As tripleee comments, you could use stty instead of echoing a hard-coded control sequence. But that uses an external command and is not pure bash anymore. Adapt to your needs.
Regarding your problem with the ugly character codes that get randomly printed: this might be because there's still some stuff in the tty buffer. There might be several fixes:
Turn off and then on the echo of the terminal, using stty.
set_prompt() {
local curpos
stty -echo
echo -en '\033[6n'
IFS=';' read -d R -a curpos
stty echo
(( curpos[1] > 1 )) && echo -e '\033[7m%\033[0m'
}
PROMPT_COMMAND=set_prompt
the main difference is that the echo/read combo has been wrapped with stty -echo/stty echo that respectively disables and enables echoing on terminal (that's why the -s option to read is now useless). In this case you won't get the cursor position correctly and this might lead to strange error messages, or the % not being output at all.
Explicitly clear the tty buffer:
set_prompt() {
local curpos
while read -t 0; do :; done
echo -en '\033[6n'
IFS=';' read -s -d R -a curpos
(( curpos[1] > 1 )) && echo -e '\033[7m%\033[0m'
}
PROMPT_COMMAND=set_prompt
Just give up if the tty buffer can't be cleaned:
set_prompt() {
local curpos
if ! read -t 0; then
echo -en '\033[6n'
IFS=';' read -s -d R -a curpos
(( curpos[1] > 1 )) && echo -e '\033[7m%\033[0m'
# else
# here there was still stuff in the tty buffer, so I couldn't query the cursor position
fi
}
PROMPT_COMMAND=set_prompt
As a side note: instead of reading in an array curpos, you can directly obtain the position of the cursor in variables, say, curx and cury as so:
IFS='[;' read -d R _ curx cury
If you only need the y-position cury:
IFS='[;' read -d R _ _ cury
Thanks to Gilles on unix.stackexchange:
You can make the bash display its prompt on the next line if the previous command left the cursor somewhere other than the last margin. Put this in your .bashrc (variation by GetFree of a proposal by Dennis Williamson)
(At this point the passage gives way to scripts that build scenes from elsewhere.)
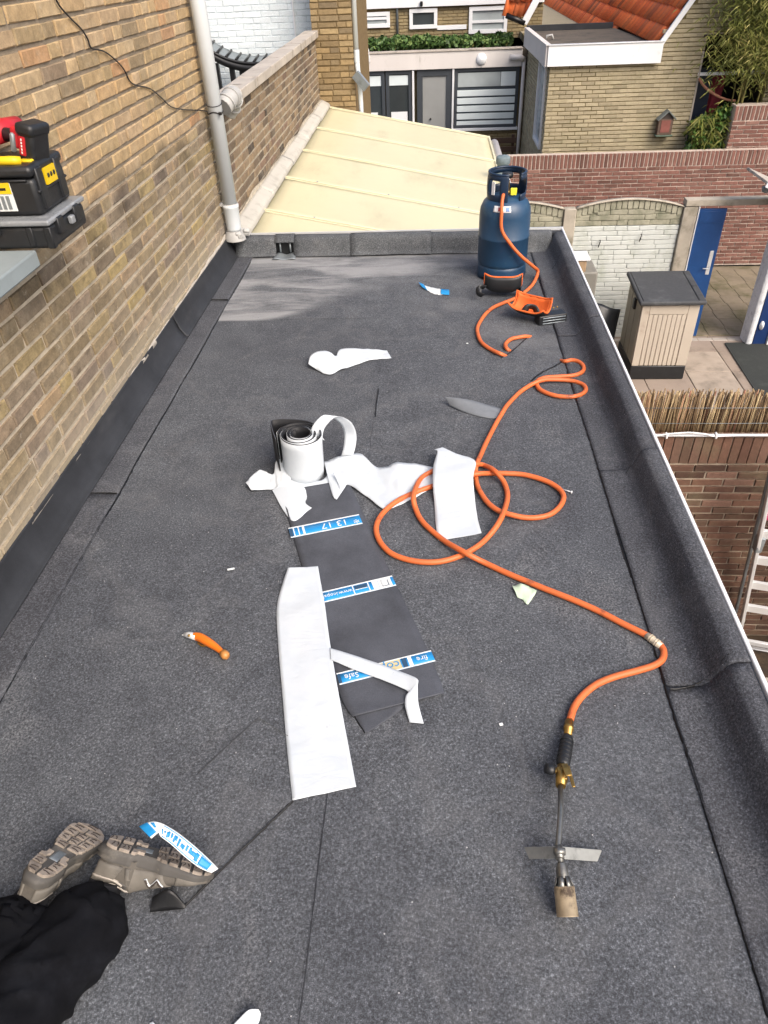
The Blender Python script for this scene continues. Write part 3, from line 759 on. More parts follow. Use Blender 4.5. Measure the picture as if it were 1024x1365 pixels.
# the leaf hangs on the left post and stands open into the alley
a_ = math.atan2(-.02, .36); F = frame((3.535, 10.24, ZG + .03), (math.cos(a_), math.sin(a_), 0), (-math.sin(a_), math.cos(a_), 0), (0, 0, 1))
lf = MB().bbox(0, .36, -.02, .02, 0, 1.80, .004, 1, F).build('door_leaf', M['blue'], gt)
MB().bbox(.03, .33, -.026, -.018, 1.62, 1.77, .003, 1, F).build('top_rail', M['blue'], lf)
MB().bbox(.27, .32, -.028, -.018, .92, 1.25, .004, 1, F).build('handle_plate', M['alu'], lf)
mb = MB().tube([F @ Vector((.30, -.03, 1.02)), F @ Vector((.30, -.07, 1.02)), F @ Vector((.21, -.07, 1.02))], .009, 8); mb.build('handle', M['alu'], lf)
MB().box(3.522, 3.534, FY - .06, FY - .01, ZG, -1.235).build('frame', M['white_paint'], gt)
M['roughcast'] = pbr('white roughcast', 'd0d3d6', .9, .1, 30, 0, 'a7abb0', 12, .5, .72, .9, 45)
wp = thing('rendered_post', (4.57, 10.0, ZG), 'white roughcast pillar on the right of the gateway', 'pillar')
MB().grid(lambda u, v: (4.52 + .09 * u, 9.955 - .02 * math.sin(u * math.pi) - .006 * noise.noise((u * 6, v * 60, 2)), ZG + 2.05 * v), 6, 70).build('render_face', M['roughcast'], wp, solid=.02, offs=-1)
MB().box(4.525, 4.612, 9.96, 10.2, ZG, ZG + 2.05).build('core', M['roughcast'], wp)
bd = thing('blue_door', (4.7, 9.98, ZG), 'dark blue door beside the white roughcast pillar at the right edge', 'door')
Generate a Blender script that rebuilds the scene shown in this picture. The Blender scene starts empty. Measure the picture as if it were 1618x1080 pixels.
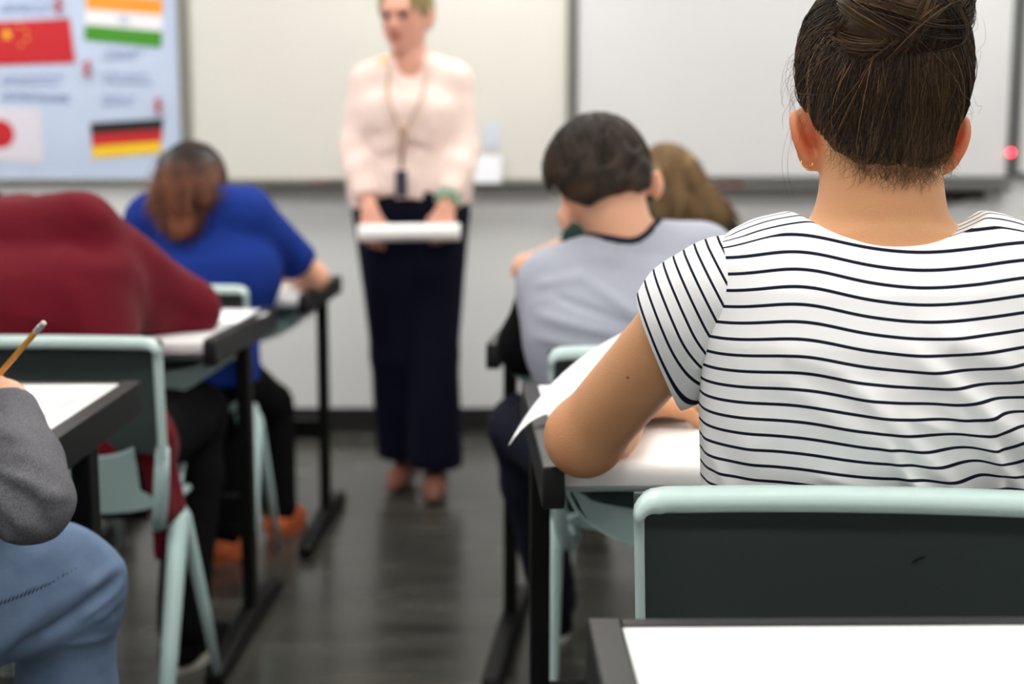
import bpy, math, random
import numpy as np
from mathutils import Vector
C = bpy.context.scene.collection
RAD = math.radians
rnd = random.Random(7)
rng = np.random.default_rng(11)

# ------------------------------------------------------------------ camera, light, exposure
CAM_H = 1.12; PITCH = math.atan(290/2100); FPX = 2100.0
cam = bpy.data.cameras.new('camera'); cam.sensor_width = 36; cam.lens = FPX/1618*36
cam.dof.use_dof = True; cam.dof.focus_distance = 1.40; cam.dof.aperture_fstop = 2.9
cam.clip_start = .05
co = bpy.data.objects.new('camera', cam); C.objects.link(co)
co.location = (0, 0, CAM_H); co.rotation_euler = (math.pi/2-PITCH, 0, 0)
bpy.context.scene.camera = co
w = bpy.data.worlds.new('world'); bpy.context.scene.world = w; w.use_nodes = True
w.node_tree.nodes['Background'].inputs[0].default_value = (.88, .88, .88, 1)
w.node_tree.nodes['Background'].inputs[1].default_value = .05
vs = bpy.context.scene.view_settings
vs.view_transform = 'Standard'; vs.look = 'None'; vs.gamma = 1; vs.use_curve_mapping = False
vs.exposure = 0.22
WALL_Y = 5.406; CEIL = 2.75
LIGHT_SPOTS = [(x, y) for y in (-1.2, .9, 3.0, 4.6) for x in (-2.3, -.1, 2.1)]
LIGHT_POWER = 10.5

def P(px, py, Y):
    """the point of the room seen along a photo direction at the depth Y"""
    s, c = math.sin(PITCH), math.cos(PITCH)
    v = (540-py)/FPX; u = (px-809)/FPX
    dy = c+v*s; dz = -s+v*c
    return np.array([u/dy*Y, Y, CAM_H+dz/dy*Y])

# ------------------------------------------------------------------ materials
def nodes(name):
    m = bpy.data.materials.new(name); m.use_nodes = True
    nt = m.node_tree; b = nt.nodes['Principled BSDF']
    return m, nt, b
def lin(c):
    return tuple(((v/255)/12.92 if v <= 10 else ((v/255+.055)/1.055)**2.4) for v in c)
def mat(name, col, rough=.5, spec=.5, var=.0, vscale=8, bump=0., bscale=60, metal=0, sheen=0, sss=0, coat=0, stretch=(1, 1, 1)):
    """col is sRGB 0-255; var mixes in a darker tone by noise; bump is fine relief"""
    m, nt, b = nodes(name); c = lin(col); L = nt.links
    b.inputs['Base Color'].default_value = (*c, 1)
    b.inputs['Roughness'].default_value = rough
    b.inputs['Specular IOR Level'].default_value = spec
    b.inputs['Metallic'].default_value = metal
    if sheen:
        b.inputs['Sheen Weight'].default_value = sheen
    if sss:
        b.inputs['Subsurface Weight'].default_value = sss
        b.inputs['Subsurface Radius'].default_value = (1, .35, .2)
        b.inputs['Subsurface Scale'].default_value = .008
    if coat: b.inputs['Coat Weight'].default_value = coat
    tc = nt.nodes.new('ShaderNodeTexCoord'); mp = nt.nodes.new('ShaderNodeMapping')
    mp.inputs['Scale'].default_value = stretch
    L.new(tc.outputs['Object'], mp.inputs[0])
    if var:
        n = nt.nodes.new('ShaderNodeTexNoise'); n.inputs['Scale'].default_value = vscale; n.inputs['Detail'].default_value = 4
        L.new(mp.outputs[0], n.inputs['Vector'])
        r = nt.nodes.new('ShaderNodeMapRange'); r.inputs[1].default_value = .35; r.inputs[2].default_value = .65
        L.new(n.outputs[0], r.inputs[0])
        mx = nt.nodes.new('ShaderNodeMix'); mx.data_type = 'RGBA'
        mx.inputs[6].default_value = (*c, 1); mx.inputs[7].default_value = (*[v*(1-var) for v in c], 1)
        L.new(r.outputs[0], mx.inputs[0]); L.new(mx.outputs[2], b.inputs['Base Color'])
    if bump:
        n2 = nt.nodes.new('ShaderNodeTexNoise'); n2.inputs['Scale'].default_value = bscale; n2.inputs['Detail'].default_value = 3
        L.new(mp.outputs[0], n2.inputs['Vector'])
        bp = nt.nodes.new('ShaderNodeBump'); bp.inputs['Strength'].default_value = bump; bp.inputs['Distance'].default_value = .002
        L.new(n2.outputs[0], bp.inputs['Height']); L.new(bp.outputs[0], b.inputs['Normal'])
    return m
def emit(name, col, strength):
    m, nt, b = nodes(name)
    b.inputs['Base Color'].default_value = (*lin(col), 1)
    b.inputs['Emission Color'].default_value = (*lin(col), 1)
    b.inputs['Emission Strength'].default_value = strength
    return m
def floor_mat():
    m, nt, b = nodes('floor_vinyl'); L = nt.links
    tc = nt.nodes.new('ShaderNodeTexCoord'); mp = nt.nodes.new('ShaderNodeMapping')
    mp.inputs['Scale'].default_value = (.8, 3.5, 1)
    L.new(tc.outputs['Object'], mp.inputs[0])
    n = nt.nodes.new('ShaderNodeTexNoise'); n.inputs['Scale'].default_value = 3; n.inputs['Detail'].default_value = 8; n.inputs['Roughness'].default_value = .65
    L.new(mp.outputs[0], n.inputs['Vector'])
    br = nt.nodes.new('ShaderNodeTexBrick'); br.inputs['Scale'].default_value = 1; br.offset = .5
    br.inputs['Brick Width'].default_value = .9; br.inputs['Row Height'].default_value = .3; br.inputs['Mortar Size'].default_value = .0015
    br.inputs['Color1'].default_value = (.8, .8, .8, 1); br.inputs['Color2'].default_value = (1.15, 1.15, 1.15, 1); br.inputs['Mortar'].default_value = (.45, .45, .45, 1)
    L.new(tc.outputs['Object'], br.inputs['Vector'])
    cr = nt.nodes.new('ShaderNodeValToRGB')
    cr.color_ramp.elements[0].position = .3; cr.color_ramp.elements[0].color = (.028, .027, .023, 1)
    cr.color_ramp.elements[1].position = .75; cr.color_ramp.elements[1].color = (.085, .082, .07, 1)
    L.new(n.outputs[0], cr.inputs[0])
    mx = nt.nodes.new('ShaderNodeMix'); mx.data_type = 'RGBA'; mx.blend_type = 'MULTIPLY'; mx.inputs[0].default_value = 1
    L.new(cr.outputs[0], mx.inputs[6]); L.new(br.outputs[0], mx.inputs[7]); L.new(mx.outputs[2], b.inputs['Base Color'])
    mr = nt.nodes.new('ShaderNodeMapRange'); mr.inputs[3].default_value = .16; mr.inputs[4].default_value = .34
    L.new(n.outputs[0], mr.inputs[0]); L.new(mr.outputs[0], b.inputs['Roughness'])
    b.inputs['Specular IOR Level'].default_value = .55
    return m
def stripe_mat():
    """white jersey with thin navy stripes that run along the cloth (mesh attribute 'stripe')"""
    m, nt, b = nodes('striped_jersey'); L = nt.links
    at = nt.nodes.new('ShaderNodeAttribute'); at.attribute_name = 'stripe'
    fr = nt.nodes.new('ShaderNodeMath'); fr.operation = 'FRACT'; L.new(at.outputs['Fac'], fr.inputs[0])
    sb = nt.nodes.new('ShaderNodeMath'); sb.operation = 'SUBTRACT'; sb.inputs[1].default_value = .5; L.new(fr.outputs[0], sb.inputs[0])
    ab = nt.nodes.new('ShaderNodeMath'); ab.operation = 'ABSOLUTE'; L.new(sb.outputs[0], ab.inputs[0])
    mr = nt.nodes.new('ShaderNodeMapRange'); mr.inputs[1].default_value = .082; mr.inputs[2].default_value = .115
    L.new(ab.outputs[0], mr.inputs[0])
    mx = nt.nodes.new('ShaderNodeMix'); mx.data_type = 'RGBA'
    mx.inputs[6].default_value = (.006, .008, .025, 1); mx.inputs[7].default_value = (.84, .84, .85, 1)
    L.new(mr.outputs[0], mx.inputs[0]); L.new(mx.outputs[2], b.inputs['Base Color'])
    b.inputs['Roughness'].default_value = .9; b.inputs['Specular IOR Level'].default_value = .15
    tc = nt.nodes.new('ShaderNodeTexCoord'); n2 = nt.nodes.new('ShaderNodeTexNoise'); n2.inputs['Scale'].default_value = 900
    L.new(tc.outputs['Object'], n2.inputs['Vector'])
    bp = nt.nodes.new('ShaderNodeBump'); bp.inputs['Strength'].default_value = .12; bp.inputs['Distance'].default_value = .0008
    L.new(n2.outputs[0], bp.inputs['Height']); L.new(bp.outputs[0], b.inputs['Normal'])
    return m
def hair_mat(name, dark, light, rough=.5):
    """strand tone comes from the mesh attribute 'tone'"""
    m, nt, b = nodes(name); L = nt.links
    at = nt.nodes.new('ShaderNodeAttribute'); at.attribute_name = 'tone'
    mx = nt.nodes.new('ShaderNodeMix'); mx.data_type = 'RGBA'
    mx.inputs[6].default_value = (*lin(dark), 1); mx.inputs[7].default_value = (*lin(light), 1)
    L.new(at.outputs['Fac'], mx.inputs[0]); L.new(mx.outputs[2], b.inputs['Base Color'])
    b.inputs['Roughness'].default_value = rough; b.inputs['Specular IOR Level'].default_value = .28
    return m
def skin_mat(name, col, blush):
    m = mat(name, col, rough=.5, spec=.4, bump=.25, bscale=420, sss=.12)
    nt = m.node_tree; b = nt.nodes['Principled BSDF']; L = nt.links
    at = nt.nodes.new('ShaderNodeAttribute'); at.attribute_name = 'tone'
    tc = nt.nodes.new('ShaderNodeTexCoord'); n = nt.nodes.new('ShaderNodeTexNoise'); n.inputs['Scale'].default_value = 25
    L.new(tc.outputs['Object'], n.inputs['Vector'])
    ad = nt.nodes.new('ShaderNodeMath'); ad.operation = 'MULTIPLY_ADD'; ad.inputs[1].default_value = .22
    L.new(n.outputs[0], ad.inputs[0]); L.new(at.outputs['Fac'], ad.inputs[2])
    mx = nt.nodes.new('ShaderNodeMix'); mx.data_type = 'RGBA'
    mx.inputs[6].default_value = (*lin(col), 1); mx.inputs[7].default_value = (*lin(blush), 1)
    L.new(ad.outputs[0], mx.inputs[0]); L.new(mx.outputs[2], b.inputs['Base Color'])
    return m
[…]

From the two linked answers I distilled this solution:
PS1='\[\e[7m%\e[m\]$(printf "%$((COLUMNS-1))s")\r$ '
Explanation:
\[\e[7m%\e[m\] -- reverse video percent sign
printf "%$((COLUMNS-1))s" -- COLUMNS-1 spaces. The COLUMNS variable stores the width of your terminal if the checkwinsize options is set. Since the printf is within a $() sub-shell, instead of printing to the screen its output will be added to PS1
\r a carriage return character
So, basically, it's a % sign, a long sequence of spaces, followed by a return key. This works, but to be honest I don't understand why this has the desired effect. Specifically, why does it look like it adds a line break only when it's needed, otherwise no extra line break? Why are the spaces necessary there?
if you do echo $PS1 you will see de current code of your prompt like this:
\[\e]0;\u#\h: \w\a\]${debian_chroot:+($debian_chroot)}\u#\h:\w\$
now prepend it with a \n like this:
PS1="\n\[\e]0;\u#\h: \w\a\]${debian_chroot:+($debian_chroot)}\u#\h:\w\$"
now your prompt will always begin on a new line.